Kailah S. King and Russell Jordan

This is a play that poignantly describes race relation in the United States, a topic that has dominated American life for more than 150 years. Like Middle East peace, it is one of those intractable issues that fester and find fertile ground for rejuvenation every so often. One of these times was 1969, and the place was Omaha, Nebraska.

Unlike famous race riots of the 60s in Detroit and Los Angeles, the one in Omaha has been forgotten on the national stage, as if it had been covered in a cloak of invisibility. This is doubly appropriate as the play Vivian’s Music, 1969 is being presented in Tucson by The Invisible Theatre.

A 5-star hit at the Edinburgh Fringe Festival in 2018, this play will be returning there in 2020. In the meantime we have the delight of seeing it here, a special treat as playwright Monica Bauer lives in Tucson.

The two characters, Vivian and Luigi, slip in and out of a variety of characters, genders, races and ages at the drop of a hat. Russell Jordan said “I play Luigi, my mother, a lady from the church, an older Polish guy and his wife.” Kailah King explained that she plays “Viviane, my boyfriend, my mother, sister, my friend and my teacher.” While it sound confusing, they handle this morphing with such aplomb that it all seems quite natural.

Luigi also plays “a little 14-year-old girl” a character Bauer said “is based on me, but is not me, and Luigi is based on my drum teacher. When I was 12 years old I lived in Omaha, and the accordion studio that was 2 blocks away from our house in the Polish neighbourhood (it had 4 churches and 8 bars) became a rock and roll studio. One of the people brought in to teach rock and roll instruments was my beloved drum teacher Luigi Waits. He is the first African American I actually had a conversation with; at that time Omaha was a segregated town. There was the North side and South side and never the twain would meet.”

What we see on stage now has had a long evolution, beginning when Bauer was in graduate school (after she work as a college professor).  Premiered as My Occasion of Sin, it was a very different play, with six characters. It earned the Emerging Playwright award from Urban Stages in New York in 2011, and in 2014 Jordan appeared in a staged reading of the play, but Bauer was still wrestling with how to make the African American story real. Part of her solution was to get rid of all the white people. The result is the play we see now.

Kailah S. King

Vivian’s Music, 1969 has a kernel of real history, inspired by a tragic event. “Monica puts her take on what could have happened to this young girl,” explained King, “but what did happen is she was leaving a party with friends and someone called the cops because they thought people were breaking in. Teen kids were scattering in the street. A white police officer, as she is running away, shoots her in the back of the head.”

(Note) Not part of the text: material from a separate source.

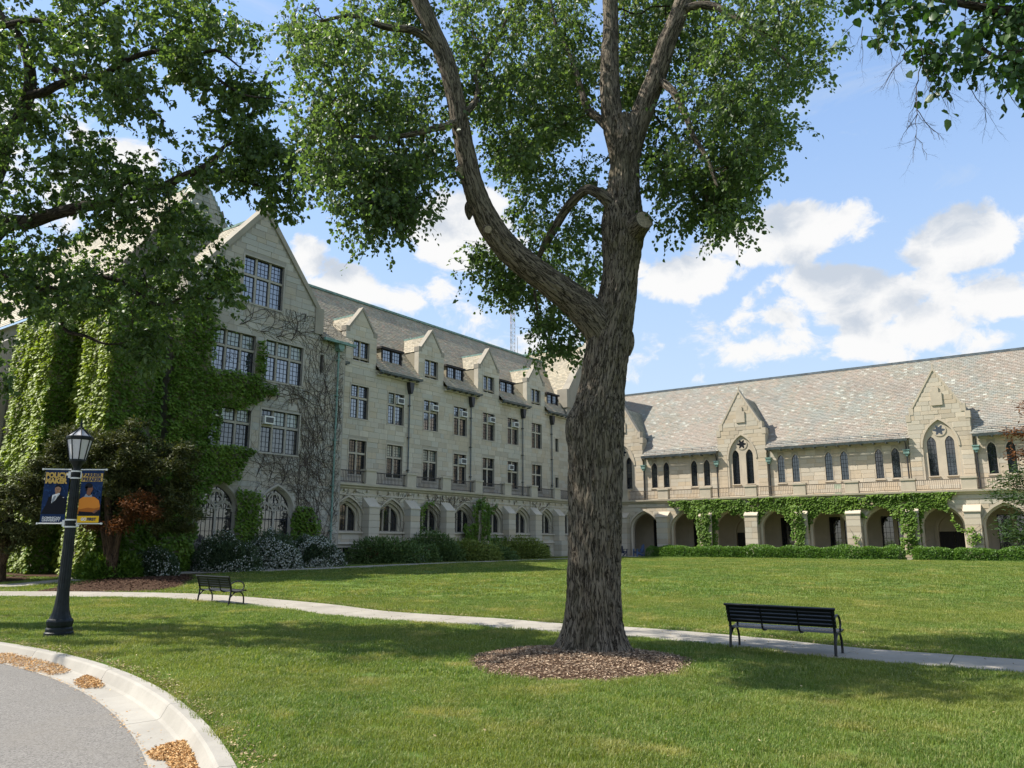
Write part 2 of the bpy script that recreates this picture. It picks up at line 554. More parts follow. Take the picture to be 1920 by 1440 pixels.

The play is an amalgam of that real event, and the story of Bauer’s first drum teacher which illuminates the interaction between black folks and Polish folks. Most of the time plays about race relations hit you in the face with it, but Vivian’s Music transmits a more subtle message woven around the concept of invisibility. Vivian’s boyfriend is a young Black Panther. Once, when she yelled at him that she could not accept his strident calls for anarchy, he hit her. By making her views known, Viviane tells us, she became visible, and thus vulnerable. She learned her lesson here, for later when she attended a Black Panther meeting, she “sat invisible.” Only when she made the mistake of dropping her cloak of invisibility again did she become vulnerable once more, this time with fatal consequences. Thus the play becomes elevated to the level of a timeless parable, applicable to many cultures and periods both past and future.

“It captured a moment in time,” said one woman who saw the play in Tucson. “I was moved almost to tears.” Combined with a powerhouse duo of acting, Vivian’s Music, 1969 well earned its 5-star rating in Scotland.

Vivian’s Music, 1969 sees its second and final performance today, Jan. 19, 2020.

Performance is at the Berger Theatre on Speedway Blvd, just west of I-10.